● **PROBLEM DETAILS**
Give again only the lines beginning with the one that contains "Keep writing the" and ending with the one that contains "floor is z = 0"; include both of those lines.

● **3D scene scripts**
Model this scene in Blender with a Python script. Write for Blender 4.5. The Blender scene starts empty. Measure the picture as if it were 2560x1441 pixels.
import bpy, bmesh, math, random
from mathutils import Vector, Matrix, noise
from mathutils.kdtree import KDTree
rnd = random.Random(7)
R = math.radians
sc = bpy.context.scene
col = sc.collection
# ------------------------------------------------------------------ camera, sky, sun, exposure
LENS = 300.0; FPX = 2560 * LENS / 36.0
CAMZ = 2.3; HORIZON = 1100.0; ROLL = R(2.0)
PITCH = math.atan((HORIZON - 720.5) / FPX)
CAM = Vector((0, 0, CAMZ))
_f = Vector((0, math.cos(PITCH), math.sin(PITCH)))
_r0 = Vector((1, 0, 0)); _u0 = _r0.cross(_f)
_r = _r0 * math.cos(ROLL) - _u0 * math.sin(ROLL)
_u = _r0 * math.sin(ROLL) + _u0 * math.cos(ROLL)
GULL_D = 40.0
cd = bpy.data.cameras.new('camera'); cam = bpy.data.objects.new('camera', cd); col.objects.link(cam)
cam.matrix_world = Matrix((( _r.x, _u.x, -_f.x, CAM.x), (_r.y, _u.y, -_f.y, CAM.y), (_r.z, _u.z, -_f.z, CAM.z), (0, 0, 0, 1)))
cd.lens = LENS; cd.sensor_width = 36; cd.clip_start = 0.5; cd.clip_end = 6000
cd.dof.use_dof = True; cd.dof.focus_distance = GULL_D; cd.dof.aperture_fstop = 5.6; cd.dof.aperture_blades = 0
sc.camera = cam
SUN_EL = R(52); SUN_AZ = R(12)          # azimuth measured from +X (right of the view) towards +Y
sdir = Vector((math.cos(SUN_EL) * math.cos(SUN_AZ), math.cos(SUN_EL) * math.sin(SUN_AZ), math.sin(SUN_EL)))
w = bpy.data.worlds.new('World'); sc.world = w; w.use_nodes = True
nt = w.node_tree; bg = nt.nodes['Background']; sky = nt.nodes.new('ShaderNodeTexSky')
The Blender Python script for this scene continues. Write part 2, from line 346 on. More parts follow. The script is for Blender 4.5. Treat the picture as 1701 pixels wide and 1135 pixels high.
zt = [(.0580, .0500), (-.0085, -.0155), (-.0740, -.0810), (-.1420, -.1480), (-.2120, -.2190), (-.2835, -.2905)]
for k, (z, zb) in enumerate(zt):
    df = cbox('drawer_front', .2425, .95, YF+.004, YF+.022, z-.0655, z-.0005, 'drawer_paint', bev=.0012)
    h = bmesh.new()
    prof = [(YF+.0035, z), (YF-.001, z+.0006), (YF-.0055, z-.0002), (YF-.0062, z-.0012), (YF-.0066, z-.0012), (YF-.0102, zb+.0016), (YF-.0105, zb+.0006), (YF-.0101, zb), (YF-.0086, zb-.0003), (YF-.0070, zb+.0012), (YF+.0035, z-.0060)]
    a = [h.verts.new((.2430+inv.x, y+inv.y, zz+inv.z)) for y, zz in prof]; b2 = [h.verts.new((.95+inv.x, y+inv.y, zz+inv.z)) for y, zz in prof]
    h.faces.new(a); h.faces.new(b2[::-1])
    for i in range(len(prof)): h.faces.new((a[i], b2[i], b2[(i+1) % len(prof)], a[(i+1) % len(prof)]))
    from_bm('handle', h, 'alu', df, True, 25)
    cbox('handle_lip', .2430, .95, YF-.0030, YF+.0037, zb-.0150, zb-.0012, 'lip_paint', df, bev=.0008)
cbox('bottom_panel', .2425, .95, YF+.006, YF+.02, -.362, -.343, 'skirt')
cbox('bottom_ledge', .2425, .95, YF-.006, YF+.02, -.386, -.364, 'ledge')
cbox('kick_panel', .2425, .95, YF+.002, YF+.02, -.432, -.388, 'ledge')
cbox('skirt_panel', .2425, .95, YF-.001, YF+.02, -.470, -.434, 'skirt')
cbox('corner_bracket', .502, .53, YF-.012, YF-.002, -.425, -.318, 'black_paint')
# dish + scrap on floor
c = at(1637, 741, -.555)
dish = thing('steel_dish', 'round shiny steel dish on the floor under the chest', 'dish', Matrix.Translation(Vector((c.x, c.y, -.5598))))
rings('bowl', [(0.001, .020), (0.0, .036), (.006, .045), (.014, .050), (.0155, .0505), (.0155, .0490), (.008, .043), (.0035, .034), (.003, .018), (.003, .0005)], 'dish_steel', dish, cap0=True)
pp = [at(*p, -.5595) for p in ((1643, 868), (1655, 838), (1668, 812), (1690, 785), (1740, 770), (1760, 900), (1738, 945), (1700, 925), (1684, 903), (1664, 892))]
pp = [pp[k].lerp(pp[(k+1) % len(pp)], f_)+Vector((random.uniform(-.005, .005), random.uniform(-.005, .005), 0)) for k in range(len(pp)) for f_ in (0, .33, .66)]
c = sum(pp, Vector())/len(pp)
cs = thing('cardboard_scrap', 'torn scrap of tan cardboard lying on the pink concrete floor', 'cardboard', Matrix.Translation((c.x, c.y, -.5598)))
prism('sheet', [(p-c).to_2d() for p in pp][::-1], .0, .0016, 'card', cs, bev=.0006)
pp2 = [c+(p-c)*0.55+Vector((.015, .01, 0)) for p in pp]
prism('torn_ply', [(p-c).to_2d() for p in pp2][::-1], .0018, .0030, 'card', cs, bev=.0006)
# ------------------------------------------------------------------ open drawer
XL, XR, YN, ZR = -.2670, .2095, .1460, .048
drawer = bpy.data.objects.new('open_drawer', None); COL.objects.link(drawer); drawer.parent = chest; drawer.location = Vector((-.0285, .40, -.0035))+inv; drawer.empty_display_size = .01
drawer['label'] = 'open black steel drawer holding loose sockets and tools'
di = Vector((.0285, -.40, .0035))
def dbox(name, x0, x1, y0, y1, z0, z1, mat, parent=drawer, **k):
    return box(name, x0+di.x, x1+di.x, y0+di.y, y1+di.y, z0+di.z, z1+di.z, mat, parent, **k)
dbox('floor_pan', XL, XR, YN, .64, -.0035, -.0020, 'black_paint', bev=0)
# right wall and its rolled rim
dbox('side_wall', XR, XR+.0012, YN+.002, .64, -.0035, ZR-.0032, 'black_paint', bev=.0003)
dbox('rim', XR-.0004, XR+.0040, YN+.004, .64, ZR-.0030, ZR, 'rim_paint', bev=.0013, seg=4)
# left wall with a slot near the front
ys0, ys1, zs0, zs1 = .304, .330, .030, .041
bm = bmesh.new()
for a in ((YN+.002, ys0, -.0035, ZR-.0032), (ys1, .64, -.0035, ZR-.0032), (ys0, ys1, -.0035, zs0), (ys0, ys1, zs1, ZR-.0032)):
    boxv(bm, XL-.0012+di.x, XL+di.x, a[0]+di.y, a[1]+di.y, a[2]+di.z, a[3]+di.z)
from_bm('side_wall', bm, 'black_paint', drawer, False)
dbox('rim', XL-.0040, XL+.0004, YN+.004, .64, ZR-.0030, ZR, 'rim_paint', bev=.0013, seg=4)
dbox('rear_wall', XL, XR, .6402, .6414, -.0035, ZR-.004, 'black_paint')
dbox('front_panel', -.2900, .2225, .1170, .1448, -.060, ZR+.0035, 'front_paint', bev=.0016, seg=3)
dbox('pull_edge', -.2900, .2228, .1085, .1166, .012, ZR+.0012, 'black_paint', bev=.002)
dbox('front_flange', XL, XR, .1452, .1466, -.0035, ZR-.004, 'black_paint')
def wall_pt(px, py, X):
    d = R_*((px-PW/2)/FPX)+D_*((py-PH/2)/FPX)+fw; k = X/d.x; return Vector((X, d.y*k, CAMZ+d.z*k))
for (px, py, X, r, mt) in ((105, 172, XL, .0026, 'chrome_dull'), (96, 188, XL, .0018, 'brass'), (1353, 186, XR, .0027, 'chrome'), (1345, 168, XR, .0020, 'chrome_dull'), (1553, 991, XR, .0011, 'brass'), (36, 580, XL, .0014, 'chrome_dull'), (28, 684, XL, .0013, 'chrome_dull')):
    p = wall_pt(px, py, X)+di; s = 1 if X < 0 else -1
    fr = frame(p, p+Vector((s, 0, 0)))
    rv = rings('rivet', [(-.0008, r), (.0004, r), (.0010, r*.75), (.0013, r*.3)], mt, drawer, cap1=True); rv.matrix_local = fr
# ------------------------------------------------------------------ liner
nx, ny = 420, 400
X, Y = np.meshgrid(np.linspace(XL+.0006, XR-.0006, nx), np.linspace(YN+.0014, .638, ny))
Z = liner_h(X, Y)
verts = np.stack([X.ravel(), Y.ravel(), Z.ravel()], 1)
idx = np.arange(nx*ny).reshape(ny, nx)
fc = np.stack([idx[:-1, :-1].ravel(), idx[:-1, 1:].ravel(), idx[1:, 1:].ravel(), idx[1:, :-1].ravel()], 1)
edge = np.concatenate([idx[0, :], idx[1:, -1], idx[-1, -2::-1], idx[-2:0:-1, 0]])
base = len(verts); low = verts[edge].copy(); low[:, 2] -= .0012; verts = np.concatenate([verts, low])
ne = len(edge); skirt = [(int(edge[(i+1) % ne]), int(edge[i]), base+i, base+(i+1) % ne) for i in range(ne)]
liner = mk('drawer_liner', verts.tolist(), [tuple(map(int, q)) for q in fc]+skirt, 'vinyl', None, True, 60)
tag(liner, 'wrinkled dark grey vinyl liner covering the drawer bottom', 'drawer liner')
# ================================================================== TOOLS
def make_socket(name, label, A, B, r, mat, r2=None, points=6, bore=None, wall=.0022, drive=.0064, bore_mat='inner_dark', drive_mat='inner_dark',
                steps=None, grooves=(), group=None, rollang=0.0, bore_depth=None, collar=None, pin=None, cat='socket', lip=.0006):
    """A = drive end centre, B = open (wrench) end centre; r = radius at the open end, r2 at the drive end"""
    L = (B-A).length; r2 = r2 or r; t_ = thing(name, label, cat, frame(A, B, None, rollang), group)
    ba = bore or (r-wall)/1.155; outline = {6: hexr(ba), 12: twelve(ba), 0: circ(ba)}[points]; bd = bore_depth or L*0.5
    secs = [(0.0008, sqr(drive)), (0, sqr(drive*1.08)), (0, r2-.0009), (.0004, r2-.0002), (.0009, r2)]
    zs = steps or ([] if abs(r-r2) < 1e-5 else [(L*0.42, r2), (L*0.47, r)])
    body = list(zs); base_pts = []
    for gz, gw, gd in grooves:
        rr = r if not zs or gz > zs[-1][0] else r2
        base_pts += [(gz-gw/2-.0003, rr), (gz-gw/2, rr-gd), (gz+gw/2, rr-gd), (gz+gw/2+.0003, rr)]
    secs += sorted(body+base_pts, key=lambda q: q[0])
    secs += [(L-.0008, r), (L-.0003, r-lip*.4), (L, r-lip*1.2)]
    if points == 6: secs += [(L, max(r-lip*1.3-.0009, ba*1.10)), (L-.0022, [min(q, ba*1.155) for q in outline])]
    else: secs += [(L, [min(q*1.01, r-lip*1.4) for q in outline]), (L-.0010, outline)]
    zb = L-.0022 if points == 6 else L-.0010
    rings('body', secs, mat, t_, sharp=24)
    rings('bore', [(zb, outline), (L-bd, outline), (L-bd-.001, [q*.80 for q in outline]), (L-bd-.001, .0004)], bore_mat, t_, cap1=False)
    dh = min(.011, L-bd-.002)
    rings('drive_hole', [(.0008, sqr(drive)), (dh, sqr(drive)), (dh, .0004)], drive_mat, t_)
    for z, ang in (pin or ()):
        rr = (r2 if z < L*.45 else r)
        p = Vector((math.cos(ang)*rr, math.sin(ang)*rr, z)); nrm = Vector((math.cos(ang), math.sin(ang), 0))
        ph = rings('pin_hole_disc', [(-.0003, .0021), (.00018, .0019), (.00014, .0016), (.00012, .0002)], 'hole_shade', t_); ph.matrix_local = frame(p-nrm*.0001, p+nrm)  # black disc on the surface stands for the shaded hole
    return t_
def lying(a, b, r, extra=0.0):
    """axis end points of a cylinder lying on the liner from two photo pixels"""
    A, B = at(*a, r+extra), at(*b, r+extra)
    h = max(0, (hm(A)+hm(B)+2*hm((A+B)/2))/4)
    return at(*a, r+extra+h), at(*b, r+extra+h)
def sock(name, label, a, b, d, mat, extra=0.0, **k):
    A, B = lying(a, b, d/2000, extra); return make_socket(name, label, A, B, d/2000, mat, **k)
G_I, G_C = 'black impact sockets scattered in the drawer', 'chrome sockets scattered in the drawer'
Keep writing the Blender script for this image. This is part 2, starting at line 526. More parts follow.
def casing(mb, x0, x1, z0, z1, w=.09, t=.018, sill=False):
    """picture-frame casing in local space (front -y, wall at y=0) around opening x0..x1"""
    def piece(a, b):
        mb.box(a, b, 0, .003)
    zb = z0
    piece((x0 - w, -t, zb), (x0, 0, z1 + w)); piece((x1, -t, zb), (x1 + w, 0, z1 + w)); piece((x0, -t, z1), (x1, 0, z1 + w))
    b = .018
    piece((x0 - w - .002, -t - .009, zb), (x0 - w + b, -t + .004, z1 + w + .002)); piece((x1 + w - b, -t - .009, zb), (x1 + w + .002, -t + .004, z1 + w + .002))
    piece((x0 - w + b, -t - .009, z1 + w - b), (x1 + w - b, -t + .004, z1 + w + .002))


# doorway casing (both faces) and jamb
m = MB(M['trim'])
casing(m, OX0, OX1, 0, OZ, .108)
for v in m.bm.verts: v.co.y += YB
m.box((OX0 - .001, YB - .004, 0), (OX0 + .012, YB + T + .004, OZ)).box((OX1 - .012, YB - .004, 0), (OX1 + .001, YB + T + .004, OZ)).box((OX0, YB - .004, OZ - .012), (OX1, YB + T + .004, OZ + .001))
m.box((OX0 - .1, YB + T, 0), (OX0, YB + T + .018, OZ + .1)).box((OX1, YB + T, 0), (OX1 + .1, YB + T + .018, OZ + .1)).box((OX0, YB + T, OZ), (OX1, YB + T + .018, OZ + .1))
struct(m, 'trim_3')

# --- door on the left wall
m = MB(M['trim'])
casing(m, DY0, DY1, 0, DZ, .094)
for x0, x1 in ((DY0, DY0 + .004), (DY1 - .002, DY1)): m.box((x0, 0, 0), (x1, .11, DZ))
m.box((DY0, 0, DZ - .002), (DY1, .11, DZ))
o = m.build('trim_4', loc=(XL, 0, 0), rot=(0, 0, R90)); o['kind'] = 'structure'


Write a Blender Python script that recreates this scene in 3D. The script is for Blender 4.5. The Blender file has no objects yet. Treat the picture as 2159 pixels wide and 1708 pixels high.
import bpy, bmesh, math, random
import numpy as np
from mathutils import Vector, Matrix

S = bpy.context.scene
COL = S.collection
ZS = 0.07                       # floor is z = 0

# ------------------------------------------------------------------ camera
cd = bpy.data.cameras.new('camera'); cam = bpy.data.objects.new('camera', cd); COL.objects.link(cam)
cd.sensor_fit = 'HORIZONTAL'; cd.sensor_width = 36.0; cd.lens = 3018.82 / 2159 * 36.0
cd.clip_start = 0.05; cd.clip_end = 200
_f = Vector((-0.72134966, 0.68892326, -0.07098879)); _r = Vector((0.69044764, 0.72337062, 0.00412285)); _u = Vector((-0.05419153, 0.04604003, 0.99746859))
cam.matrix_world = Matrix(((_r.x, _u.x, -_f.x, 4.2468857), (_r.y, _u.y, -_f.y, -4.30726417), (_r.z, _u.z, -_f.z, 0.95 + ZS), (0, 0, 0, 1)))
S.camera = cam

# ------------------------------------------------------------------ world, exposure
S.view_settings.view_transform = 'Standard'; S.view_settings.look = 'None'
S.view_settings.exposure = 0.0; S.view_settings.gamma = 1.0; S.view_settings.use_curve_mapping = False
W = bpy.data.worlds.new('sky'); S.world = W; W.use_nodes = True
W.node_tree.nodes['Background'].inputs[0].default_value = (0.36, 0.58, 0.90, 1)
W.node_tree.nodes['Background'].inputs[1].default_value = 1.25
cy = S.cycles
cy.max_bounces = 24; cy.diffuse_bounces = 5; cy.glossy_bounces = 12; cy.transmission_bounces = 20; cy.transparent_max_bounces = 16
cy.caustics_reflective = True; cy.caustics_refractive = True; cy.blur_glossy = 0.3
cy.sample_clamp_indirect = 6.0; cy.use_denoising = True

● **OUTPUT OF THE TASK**
Keep writing the Blender script for this image. This is part 2, starting at line 526. More parts follow.
def casing(mb, x0, x1, z0, z1, w=.09, t=.018, sill=False):
    """picture-frame casing in local space (front -y, wall at y=0) around opening x0..x1"""
    def piece(a, b):
        mb.box(a, b, 0, .003)
    zb = z0
    piece((x0 - w, -t, zb), (x0, 0, z1 + w)); piece((x1, -t, zb), (x1 + w, 0, z1 + w)); piece((x0, -t, z1), (x1, 0, z1 + w))
    b = .018
    piece((x0 - w - .002, -t - .009, zb), (x0 - w + b, -t + .004, z1 + w + .002)); piece((x1 + w - b, -t - .009, zb), (x1 + w + .002, -t + .004, z1 + w + .002))
    piece((x0 - w + b, -t - .009, z1 + w - b), (x1 + w - b, -t + .004, z1 + w + .002))


# doorway casing (both faces) and jamb
m = MB(M['trim'])
casing(m, OX0, OX1, 0, OZ, .108)
for v in m.bm.verts: v.co.y += YB
m.box((OX0 - .001, YB - .004, 0), (OX0 + .012, YB + T + .004, OZ)).box((OX1 - .012, YB - .004, 0), (OX1 + .001, YB + T + .004, OZ)).box((OX0, YB - .004, OZ - .012), (OX1, YB + T + .004, OZ + .001))
m.box((OX0 - .1, YB + T, 0), (OX0, YB + T + .018, OZ + .1)).box((OX1, YB + T, 0), (OX1 + .1, YB + T + .018, OZ + .1)).box((OX0, YB + T, OZ), (OX1, YB + T + .018, OZ + .1))
struct(m, 'trim_3')

# --- door on the left wall
m = MB(M['trim'])
casing(m, DY0, DY1, 0, DZ, .094)
for x0, x1 in ((DY0, DY0 + .004), (DY1 - .002, DY1)): m.box((x0, 0, 0), (x1, .11, DZ))
m.box((DY0, 0, DZ - .002), (DY1, .11, DZ))
o = m.build('trim_4', loc=(XL, 0, 0), rot=(0, 0, R90)); o['kind'] = 'structure'


Write a Blender Python script that recreates this scene in 3D. The script is for Blender 4.5. The Blender file has no objects yet. Treat the picture as 2159 pixels wide and 1708 pixels high.
import bpy, bmesh, math, random
import numpy as np
from mathutils import Vector, Matrix

S = bpy.context.scene
COL = S.collection
ZS = 0.07                       # floor is z = 0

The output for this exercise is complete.